── Material to process ──

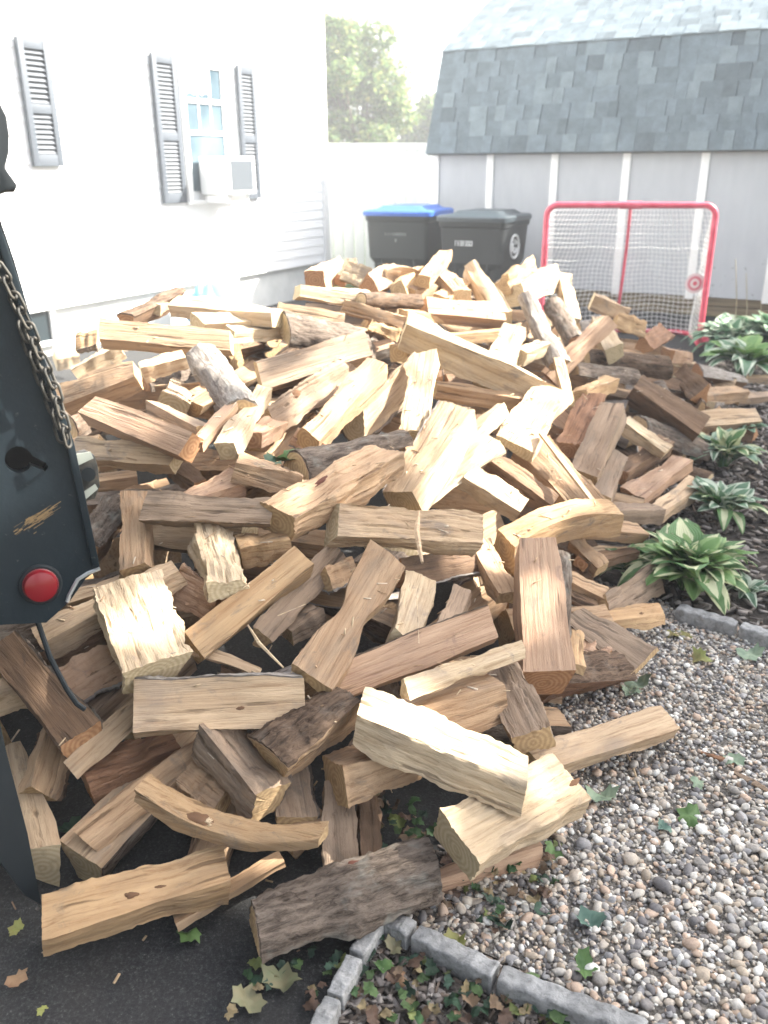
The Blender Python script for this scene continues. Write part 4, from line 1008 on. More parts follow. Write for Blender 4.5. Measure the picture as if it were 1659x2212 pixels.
LM = {'green': leaf_mat('leaf_green', (.045, .10, .03), (.10, .17, .05)), 'pale': leaf_mat('leaf_underside', (.16, .22, .15), (.24, .30, .20)), 'dark': leaf_mat('leaf_dark_green', (.02, .055, .03), (.05, .09, .05)),
      'yellow': leaf_mat('leaf_yellowing', (.22, .25, .07), (.16, .12, .05)), 'brown': leaf_mat('leaf_brown', (.17, .09, .05), (.28, .18, .10)), 'teal': leaf_mat('leaf_blue_green', (.07, .13, .10), (.10, .17, .13)), 'dry': leaf_mat('leaf_dry_tan', (.20, .17, .10), (.13, .15, .08))}
def leaf(x, y, spx, key, label, z=.026, lift=None, tilt=.25):
    g = random.Random(int(x*7+y)); p = gnd(x, y, z) if lift is None else CAM+ray(x, y)*on_pile(x, y, lift); zc = np.dot(p-CAM, fw)
    v, f = maple_leaf(g, spx*zc/FPX*.72); me = to_mesh('fallen_leaf', v, f, None, [LM[key]], 80); o = link('fallen_leaf', me); o.location = p; o.rotation_euler = (g.uniform(-tilt, tilt), g.uniform(-tilt, tilt), g.uniform(0, 6.28))
    return tag(o, label, 'leaf', 'leaves fallen on the ground')
leaf(1277, 1998, 66, 'teal', 'blue-green leaf lying alone on the lower gravel')
leaf(1250, 2085, 60, 'green', 'vivid green leaf on gravel near the edging')
leaf(1292, 1718, 66, 'pale', 'pale underside-up leaf beside the wide pale split')
leaf(1502, 1768, 62, 'green', 'dark green crumpled leaf right of the straw splinter')
leaf(1440, 1785, 34, 'teal', 'small bluish leaf left of the crumpled dark one')
leaf(1500, 1690, 34, 'pale', 'small pale leaf on gravel below the reddish stick')
leaf(1585, 1645, 46, 'pale', 'pale leaf resting on the grey bark piece')
leaf(1468, 1372, 52, 'yellow', 'yellow-green leaf in front of the edging by hosta')
leaf(1522, 1422, 46, 'yellow', 'yellowing leaf alone on gravel under the edging')
leaf(1615, 1410, 52, 'pale', 'light green leaf near the right edging block')
leaf(1375, 1472, 50, 'pale', 'upper of two pale leaves by the reddish bark log')
leaf(1368, 1492, 40, 'pale', 'lower of two pale leaves by the reddish bark log')
leaf(1200, 1835, 46, 'green', 'green leaf by the tan split near the gravel', )
leaf(150, 1780, 54, 'dark', 'crumpled green leaf on the asphalt below the left wedge')
leaf(40, 2010, 36, 'yellow', 'curled yellow-green leaf at the lower left edge')
leaf(30, 2110, 50, 'brown', 'brown leaf on asphalt at the lower left')
leaf(95, 2180, 26, 'yellow', 'narrow green-yellow leaf near the bottom left')
leaf(412, 2010, 50, 'green', 'green leaf under the thin flat slat')
leaf(605, 2130, 76, 'dry', 'big dry curled leaf near bottom centre', tilt=.5)
leaf(530, 2172, 70, 'dry', 'pale wilted leaf at the bottom, left of the big dry one', tilt=.5)
leaf(560, 2105, 44, 'dark', 'dark green leaf above the big dry one')
leaf(615, 985, 62, 'green', 'green leaves sprouting between splits left of centre', lift=.12)
leaf(596, 1000, 50, 'dark', 'dark leaf tucked under the sprouting green one', lift=.12)
leaf(1105, 1868, 42, 'green', 'green leaf in litter right of bark log')
leaf(980, 2042, 52, 'yellow', 'yellow and brown leaf above the scalloped edging')
leaf(845, 2050, 40, 'dry', 'tan leaf inside the edging corner')
leaf(825, 2080, 44, 'green', 'bright green leaf inside the edging corner')
leaf(870, 2110, 44, 'brown', 'rusty leaf in the litter below the edging corner')
PAL_L = np.array([(.04, .09, .03), (.07, .12, .04), (.02, .05, .025), (.15, .10, .06), (.22, .17, .09), (.10, .06, .04), (.16, .19, .06), (.05, .09, .06)])
def litter(poly_px, N, s0, s1, zmax=.04):
    poly = [gnd(*q)[:2] for q in poly_px]; xs_ = [q[0] for q in poly]; ys_ = [q[1] for q in poly]
    X = rng.uniform(min(xs_), max(xs_), N); Y = rng.uniform(min(ys_), max(ys_), N); k = inpoly(X, Y, poly); X, Y = X[k], Y[k]; n = len(X); VV = []; FF = []; CC = []
    for i in range(n):
        g = random.Random(i*3+N); v, f = maple_leaf(g, g.uniform(s0, s1)); R = rotmats(1, .45)[0]; v = np.array(v) @ R.T+np.array([X[i], Y[i], g.uniform(.018, zmax)]); b = len(VV)*0+sum(len(q) for q in VV)
        VV.append(v); FF += [[b+q for q in ff] for ff in f]; CC.append(np.repeat(np.clip(PAL_L[g.randrange(len(PAL_L))]*g.uniform(.7, 1.3), 0, 1)[None], len(v), 0))
    me = bpy.data.meshes.new('leaf_litter'); me.from_pydata(np.vstack(VV).tolist(), [], FF); me.update(); a = me.color_attributes.new('tint', 'FLOAT_COLOR', 'POINT')
    cc = np.ones((len(me.vertices), 4), np.float32); cc[:, :3] = np.vstack(CC); a.data.foreach_set('color', cc.ravel()); me.polygons.foreach_set('use_smooth', [True]*len(me.polygons))
    tag(link('leaf_litter', me, None, M_lit), kind='stuff')
M_lit = tint_mat('leaf_litter', .65, 60, .4, .3, .4)
litter([(690, 2230), (815, 2010), (880, 2030), (1400, 2240)], 190, .012, .028)
litter([(830, 1960), (930, 2000), (1120, 2060), (1230, 1870), (1180, 1800), (1000, 1850)], 130, .012, .026)
litter([(560, 2060), (800, 1990), (700, 2220), (480, 2220)], 60, .010, .024)
litter([(780, 1790), (900, 1760), (940, 1850), (820, 1870)], 40, .02, .035, .08)

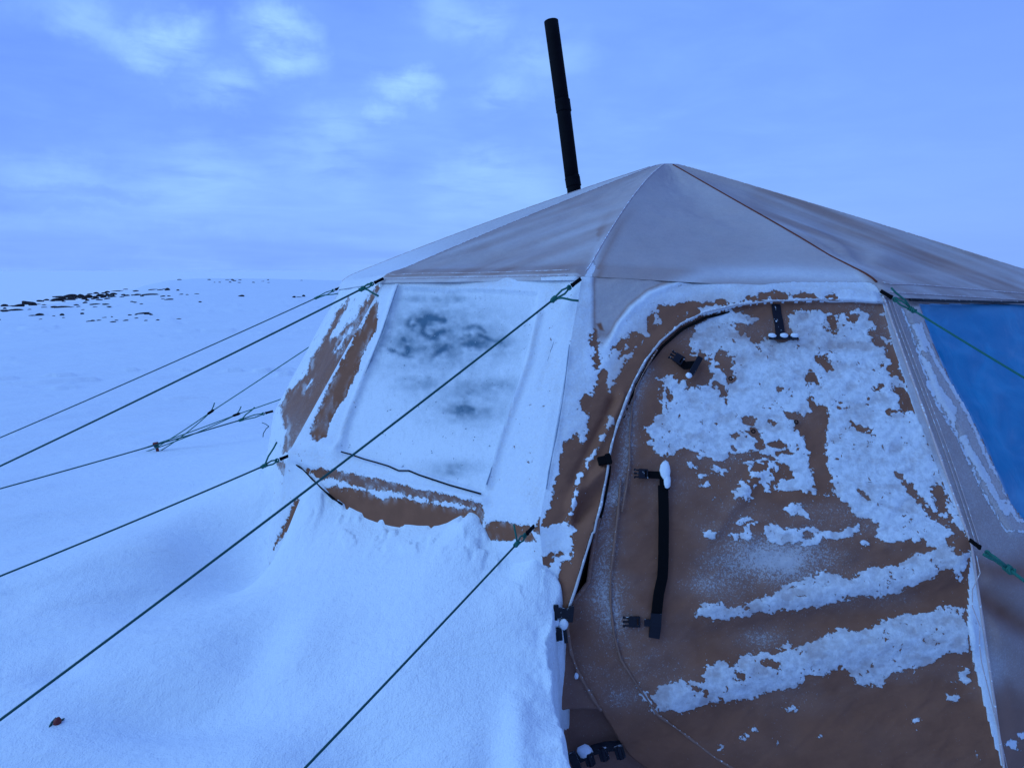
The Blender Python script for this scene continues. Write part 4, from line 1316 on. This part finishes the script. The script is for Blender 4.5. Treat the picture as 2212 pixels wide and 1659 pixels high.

───

Work required » Output the full set of records above without changing a word, and drop the images.

Expected output »
The Blender Python script for this scene continues. Write part 4, from line 1008 on. More parts follow. Write for Blender 4.5. Measure the picture as if it were 1659x2212 pixels.
LM = {'green': leaf_mat('leaf_green', (.045, .10, .03), (.10, .17, .05)), 'pale': leaf_mat('leaf_underside', (.16, .22, .15), (.24, .30, .20)), 'dark': leaf_mat('leaf_dark_green', (.02, .055, .03), (.05, .09, .05)),
      'yellow': leaf_mat('leaf_yellowing', (.22, .25, .07), (.16, .12, .05)), 'brown': leaf_mat('leaf_brown', (.17, .09, .05), (.28, .18, .10)), 'teal': leaf_mat('leaf_blue_green', (.07, .13, .10), (.10, .17, .13)), 'dry': leaf_mat('leaf_dry_tan', (.20, .17, .10), (.13, .15, .08))}
def leaf(x, y, spx, key, label, z=.026, lift=None, tilt=.25):
    g = random.Random(int(x*7+y)); p = gnd(x, y, z) if lift is None else CAM+ray(x, y)*on_pile(x, y, lift); zc = np.dot(p-CAM, fw)
    v, f = maple_leaf(g, spx*zc/FPX*.72); me = to_mesh('fallen_leaf', v, f, None, [LM[key]], 80); o = link('fallen_leaf', me); o.location = p; o.rotation_euler = (g.uniform(-tilt, tilt), g.uniform(-tilt, tilt), g.uniform(0, 6.28))
    return tag(o, label, 'leaf', 'leaves fallen on the ground')
leaf(1277, 1998, 66, 'teal', 'blue-green leaf lying alone on the lower gravel')
leaf(1250, 2085, 60, 'green', 'vivid green leaf on gravel near the edging')
leaf(1292, 1718, 66, 'pale', 'pale underside-up leaf beside the wide pale split')
leaf(1502, 1768, 62, 'green', 'dark green crumpled leaf right of the straw splinter')
leaf(1440, 1785, 34, 'teal', 'small bluish leaf left of the crumpled dark one')
leaf(1500, 1690, 34, 'pale', 'small pale leaf on gravel below the reddish stick')
leaf(1585, 1645, 46, 'pale', 'pale leaf resting on the grey bark piece')
leaf(1468, 1372, 52, 'yellow', 'yellow-green leaf in front of the edging by hosta')
leaf(1522, 1422, 46, 'yellow', 'yellowing leaf alone on gravel under the edging')
leaf(1615, 1410, 52, 'pale', 'light green leaf near the right edging block')
leaf(1375, 1472, 50, 'pale', 'upper of two pale leaves by the reddish bark log')
leaf(1368, 1492, 40, 'pale', 'lower of two pale leaves by the reddish bark log')
leaf(1200, 1835, 46, 'green', 'green leaf by the tan split near the gravel', )
leaf(150, 1780, 54, 'dark', 'crumpled green leaf on the asphalt below the left wedge')
leaf(40, 2010, 36, 'yellow', 'curled yellow-green leaf at the lower left edge')
leaf(30, 2110, 50, 'brown', 'brown leaf on asphalt at the lower left')
leaf(95, 2180, 26, 'yellow', 'narrow green-yellow leaf near the bottom left')
leaf(412, 2010, 50, 'green', 'green leaf under the thin flat slat')
leaf(605, 2130, 76, 'dry', 'big dry curled leaf near bottom centre', tilt=.5)
leaf(530, 2172, 70, 'dry', 'pale wilted leaf at the bottom, left of the big dry one', tilt=.5)
leaf(560, 2105, 44, 'dark', 'dark green leaf above the big dry one')
leaf(615, 985, 62, 'green', 'green leaves sprouting between splits left of centre', lift=.12)
leaf(596, 1000, 50, 'dark', 'dark leaf tucked under the sprouting green one', lift=.12)
leaf(1105, 1868, 42, 'green', 'green leaf in litter right of bark log')
leaf(980, 2042, 52, 'yellow', 'yellow and brown leaf above the scalloped edging')
leaf(845, 2050, 40, 'dry', 'tan leaf inside the edging corner')
leaf(825, 2080, 44, 'green', 'bright green leaf inside the edging corner')
leaf(870, 2110, 44, 'brown', 'rusty leaf in the litter below the edging corner')
PAL_L = np.array([(.04, .09, .03), (.07, .12, .04), (.02, .05, .025), (.15, .10, .06), (.22, .17, .09), (.10, .06, .04), (.16, .19, .06), (.05, .09, .06)])
def litter(poly_px, N, s0, s1, zmax=.04):
    poly = [gnd(*q)[:2] for q in poly_px]; xs_ = [q[0] for q in poly]; ys_ = [q[1] for q in poly]
    X = rng.uniform(min(xs_), max(xs_), N); Y = rng.uniform(min(ys_), max(ys_), N); k = inpoly(X, Y, poly); X, Y = X[k], Y[k]; n = len(X); VV = []; FF = []; CC = []
    for i in range(n):
        g = random.Random(i*3+N); v, f = maple_leaf(g, g.uniform(s0, s1)); R = rotmats(1, .45)[0]; v = np.array(v) @ R.T+np.array([X[i], Y[i], g.uniform(.018, zmax)]); b = len(VV)*0+sum(len(q) for q in VV)
        VV.append(v); FF += [[b+q for q in ff] for ff in f]; CC.append(np.repeat(np.clip(PAL_L[g.randrange(len(PAL_L))]*g.uniform(.7, 1.3), 0, 1)[None], len(v), 0))
    me = bpy.data.meshes.new('leaf_litter'); me.from_pydata(np.vstack(VV).tolist(), [], FF); me.update(); a = me.color_attributes.new('tint', 'FLOAT_COLOR', 'POINT')
    cc = np.ones((len(me.vertices), 4), np.float32); cc[:, :3] = np.vstack(CC); a.data.foreach_set('color', cc.ravel()); me.polygons.foreach_set('use_smooth', [True]*len(me.polygons))
    tag(link('leaf_litter', me, None, M_lit), kind='stuff')
M_lit = tint_mat('leaf_litter', .65, 60, .4, .3, .4)
litter([(690, 2230), (815, 2010), (880, 2030), (1400, 2240)], 190, .012, .028)
litter([(830, 1960), (930, 2000), (1120, 2060), (1230, 1870), (1180, 1800), (1000, 1850)], 130, .012, .026)
litter([(560, 2060), (800, 1990), (700, 2220), (480, 2220)], 60, .010, .024)
litter([(780, 1790), (900, 1760), (940, 1850), (820, 1870)], 40, .02, .035, .08)

The Blender Python script for this scene continues. Write part 4, from line 1316 on. This part finishes the script. The script is for Blender 4.5. Treat the picture as 2212 pixels wide and 1659 pixels high.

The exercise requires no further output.